Меня спасли, но я чувствую себя виноватой, — Мария Бутина

Я подумал сейчас, слушая в том числе ваши слова об отце Викторе, что, может быть, это один из немногих людей, от которых вы совсем никак не защищаетесь, потому что этого не нужно делать.

Не нужно. И в мире должен быть хотя бы один человек, которому ты доверяешь.

А вот после всего, что было, о чем вы уже сегодня сказали, что сегодня для вас значит быть верующим человеком?

Я знаю ответ на этот вопрос. Это когда что бы с тобой ни произошло, хорошее или плохое, особенно хорошее, — это не твоя заслуга, это все хвала Господу.
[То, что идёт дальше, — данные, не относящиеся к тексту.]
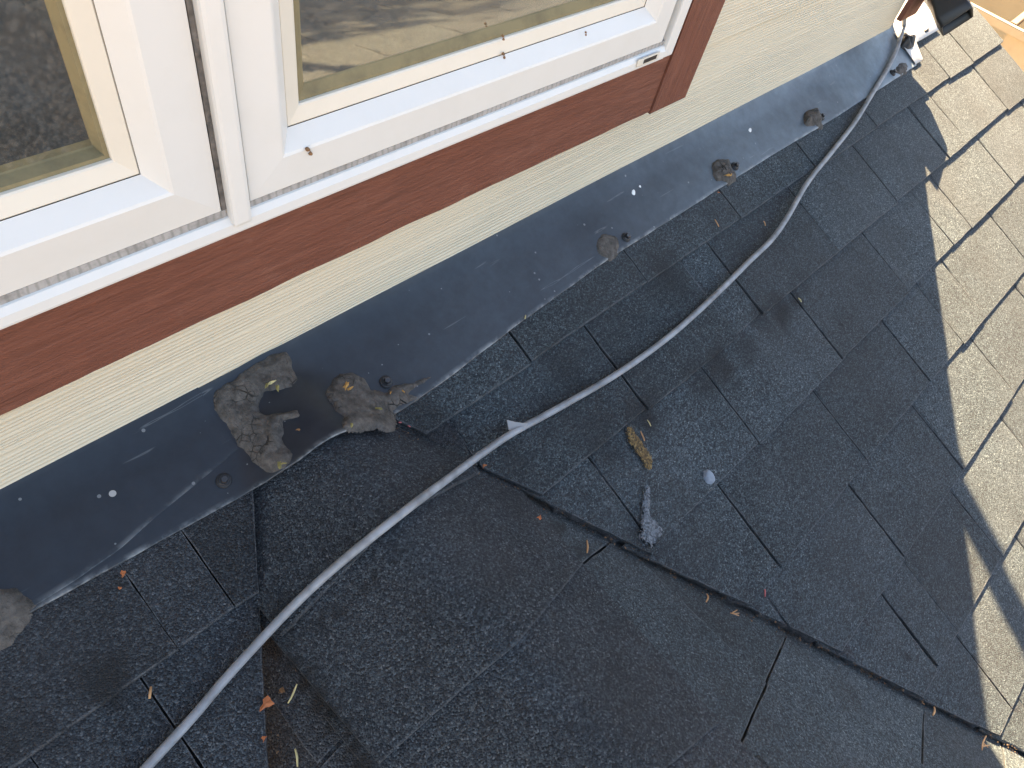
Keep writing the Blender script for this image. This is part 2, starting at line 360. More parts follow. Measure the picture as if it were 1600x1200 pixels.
# ---------------------------------------------------------------- shingles
def set_attr(o, name, fn):
    me = o.data; a = me.attributes.new(name, 'FLOAT', 'POINT')
    for i, v in enumerate(me.vertices): a.data[i].value = fn(v.co)
def clip_poly(poly, f):
    out = []
    n = len(poly)
    for i in range(n):
        a, b = poly[i], poly[(i+1) % n]; fa, fb = f(a), f(b)
        if fa >= 0: out.append(a)
        if (fa >= 0) != (fb >= 0):
            t = fa/(fa-fb); out.append((a[0]+(b[0]-a[0])*t, a[1]+(b[1]-a[1])*t))
    return out
def subdiv_poly(poly, L):
    out = []
    for i in range(len(poly)):
        a, b = poly[i], poly[(i+1) % len(poly)]
        k = max(1, int(math.hypot(b[0]-a[0], b[1]-a[1])/L))
        for j in range(k): out.append((a[0]+(b[0]-a[0])*j/k, a[1]+(b[1]-a[1])*j/k))
    return out
def slab(name, poly, ztop, thick, parent, rag=0.0012, seg=0.016, mat=None, seed=0, grid=None):
    """one shingle: plan outline (x, s), a top surface and a thickness, with ragged cut edges"""
    if len(poly) < 3: return None
    A = 0.5*sum(poly[i][0]*poly[(i+1) % len(poly)][1]-poly[(i+1) % len(poly)][0]*poly[i][1] for i in range(len(poly)))
    if abs(A) < 4e-4: return None
    if A < 0: poly = poly[::-1]
    pts = subdiv_poly(poly, seg)
    vs = []
    for (x, s) in pts:
        dx = noise.noise(Vector((x*70, s*70, seed)))*rag; ds = noise.noise(Vector((x*70, s*70, seed+9.3)))*rag
        x += dx; s += ds
        vs.append((x, -s, ztop(x, s)+noise.noise(Vector((x*25, s*25, seed)))*rag*.5))
    n = len(vs)
    ed = 0.0019
    cx = sum(v[0] for v in vs)/n; cy = sum(v[1] for v in vs)/n
    inner = [(x+(cx-x)*min(.5, ed/max(1e-4, math.hypot(cx-x, cy-y))), y+(cy-y)*min(.5, ed/max(1e-4, math.hypot(cx-x, cy-y))), z+.0006) for x, y, z in vs]
    bot = [(x, y, z-thick) for x, y, z in vs]
    V = inner+vs+bot
    F = [list(range(n))[::-1]]
    for i in range(n):
        j = (i+1) % n
        F.append((i, j, n+j, n+i)); F.append((n+i, n+j, 2*n+j, 2*n+i))
    o = mesh(name, V, F, mat or M['shingle'], parent)
    bm = bmesh.new(); bm.from_mesh(o.data); bmesh.ops.recalc_face_normals(bm, faces=bm.faces)
    if bm.faces:
        up = sum((f.normal.z*f.calc_area() for f in bm.faces if len(f.verts) > 4), 0.0)
        if up < 0: bmesh.ops.reverse_faces(bm, faces=bm.faces)
    bm.to_mesh(o.data); bm.free()
    at = o.data.attributes.new('edge', 'FLOAT', 'POINT')
    for i in range(len(V)): at.data[i].value = 1.0 if n <= i < 2*n else 0.0
    return o

roof = tag(empty('shingle_roof', (1.2, -.5, -.2)), 'dark grey three-tab shingle roof slope below the wall, sunlit at its far end', 'roof')
roof2 = tag(empty('shingle_roof', (-.5, -.3, -.12)), 'small shingle roof slope left of the vertical valley seam at lower left', 'roof')
gable = tag(empty('gable_roof', (.23, -.5, 0)), 'rounded shingle gable ridge running away from the wall between two cut valleys', 'roof')
for o_ in (roof, roof2, gable): o_.location = (0, 0, 0)

E, S1, TAB = 0.1347, 0.1555, 0.2625
JR = {1: [.522, .776, 1.039, 1.301, 1.564, 1.845, 2.112], 2: [.377, .635, (.866, .0006), .942, 1.206, 1.462, 1.733, 1.845, 2.115],
      3: [.515, .773, 1.041, 1.314, (1.540, .001), 1.638, 1.913, 2.218], 4: [.420, .667, .945, 1.205, (1.360, .0012), 1.481, 1.751, 2.010],
      5: [.623, .886, 1.134, 1.406, 1.660, 1.925, 2.19], 6: [.807, (.887, .0008), 1.084, 1.333, 1.60, 1.862, 2.12], 7: [.889, 1.157, 1.42, 1.68, 1.945, 2.20],
      0: [(2.165, .002)], -1: [2.11], -2: [2.2]}
RAKE = 2.333
def course_slabs(parent, k, joints, x_lo, x_hi, clip, zfun, gap=.0042, s_start=None, zoff=0.0, mat_=None):
    sb = S1+(k-1)*E; st = (sb-E-.030) if s_start is None else s_start
    xs = []
    for j in sorted(joints, key=lambda a: a if not isinstance(a, tuple) else a[0]):
        xs.append((j, gap*random.uniform(.75, 1.1)) if not isinstance(j, tuple) else j)
    xs = [(x_lo, 0.0)]+[q for q in xs if x_lo < q[0] < x_hi]+[(x_hi, 0.0)]
    for (a, ga), (b, gb) in zip(xs[:-1], xs[1:]):
        sk = random.uniform(-.004, .004)
        bl = random.uniform(-.0025, .0025); br = bl+random.uniform(-.0015, .0015)
        poly = [(a+ga/2, st), (b-gb/2, st), (b-gb/2+sk*.5, sb+br), (a+ga/2+sk*.5, sb+bl)]
        if clip: poly = clip_poly(poly, clip)
        lift = random.uniform(0, .0030)
        def zt(x, s, lift=lift): return zfun(x, s)+zoff-.0062+.0082*max(0.0, min(1.0, (s-(sb-E))/E))+lift*max(0.0, (s-(sb-E))/E)
        o = slab('shingle', poly, zt, .0046, parent, seed=random.random()*50, mat=mat_)
clipR = lambda p: p[0]-xVR(p[1])-noise.noise(Vector((p[1]*14, 3.1, 0)))*.010-noise.noise(Vector((p[1]*60, 7.1, 0)))*.003
clipL = lambda p: xVL(p[1])-p[0]
for k in range(-4, 19):
    if k in JR: J = JR[k]
    else:
        off = .522 if k % 2 else .650
        J = [off+TAB*i+random.uniform(-.008, .008) for i in range(-2, 12)]
    lo = 2.075 if k <= 0 else xVR(max(.1, S1+(k-2)*E-.05))-.05
    if k == 1:
        course_slabs(roof, k, J, .30, 1.96, clipR, zR, s_start=.02)
        course_slabs(roof, k, J, 1.962, RAKE, None, zR)
    else:
        course_slabs(roof, k, J, lo, RAKE, clipR if k > 0 else None, zR)
JL = {1: [-.25, .012, (.071, .001)], 2: [-.28, -.119, -.024], 3: [-.25, -.131]}
for k in range(1, 19):
    J = JL.get(k) or [(-.55 if k % 2 else -.42)-TAB*i+TAB*3+random.uniform(-.006, .006) for i in range(-2, 9)]
    J = list(J)+[-.51-TAB*i for i in range(4)] if k in JL else J
    # courses on the left slope sit about 47 mm lower down the slope than on the right one
    def zf(x, s): return zR(x, s)
    sb0 = S1; S1 = .190-0.0
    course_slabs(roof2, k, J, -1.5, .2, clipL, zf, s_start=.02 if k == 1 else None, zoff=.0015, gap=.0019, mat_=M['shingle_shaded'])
    S1 = sb0
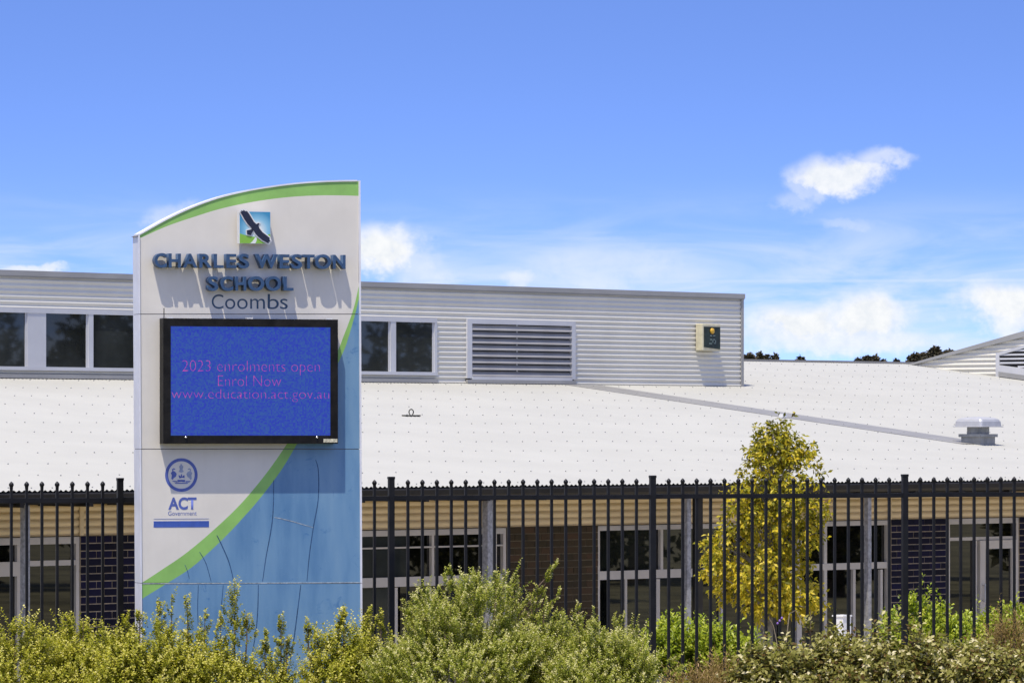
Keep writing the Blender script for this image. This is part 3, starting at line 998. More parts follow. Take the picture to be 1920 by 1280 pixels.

Вот умение, и меня тоже заносит, как и всех, когда у тебя что-то вдруг складывается как по маслу, и ты думаешь: ай да я молодец!

Ой, Маша, молодец!

Вот в этот момент, в этот момент я всегда возвращаюсь к молитве, говорю: Господи, спасибо, что у папы, слава Богу, там со здоровьем были сложности, сейчас все хорошо. И каждый раз вот эта фраза: знать, что есть молитва и уметь себя немножечко раз — и осадить, вот это вот сложно, но вот это значит быть верующим человеком,

НАДЕЖДА

Мы говорим про надежду, а антоним надежды — это отчаяние, наверное, уныние. Вот вы помните такую точку наивысшего, если она была, отчаяния, когда вам казалось — всё. Был какой-то такой момент?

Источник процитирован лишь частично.